Why bother trying to lose weight?  That's a question I might get my members to ask themselves going forward when they're struggle, we usually use different questions, like 'what's your why', 'what are your goals', but maybe when we're not feeling great and we want the doughnut (oh I plan to have one of those today by the way and French fries - both have been on my to eat list for a while so today could be the day) we ask ourselves why we're bothering and see where that goes.  

Why am I bothering?  Because I know when I do, I feel better in myself, I enjoy my food a great deal, that's enough reasons for now, there are probably more reasons, but it's 5ish on a Sunday morning and I'm lucky if I have had 5 hours sleep.  I'm gonna get me some caffeine, none of that decaf rubbish, decaf coffee is about as useful as a hooker that just wants a cuddle!  I need enough caffeine to fuel my walk this morning, then I plan to chill out with mom, find something worth watching, we struggled with that yesterday, she really struggles to follow what's going on now, she ends up supporting the baddies and shouting at the goodies, I have to sit and remind myself it's not worth correcting her because it will just start a conflict and in half hour she'll have forgot the damn show anyway. 

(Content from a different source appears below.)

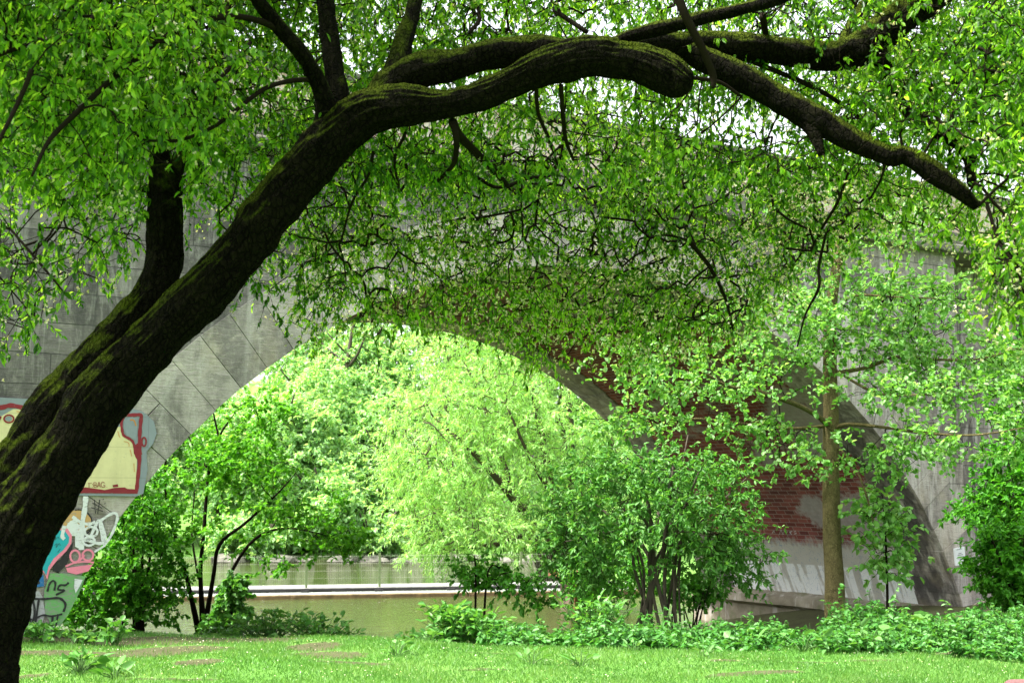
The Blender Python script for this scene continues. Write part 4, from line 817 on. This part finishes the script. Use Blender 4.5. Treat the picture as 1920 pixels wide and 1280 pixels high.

Today, let's bother, let's find things we enjoy doing and do them.  My workshops next week are about making time for happiness and that is something I do, I know I work and care for mom but I make sure I find moments for me, I escape, even if sometimes it's not physically but it's into an audio book or my crochet.  

Let's all be bothered to do more of what we enjoy (erm not eating rubbish lol).  Actually what are you glad you bother about? let me know!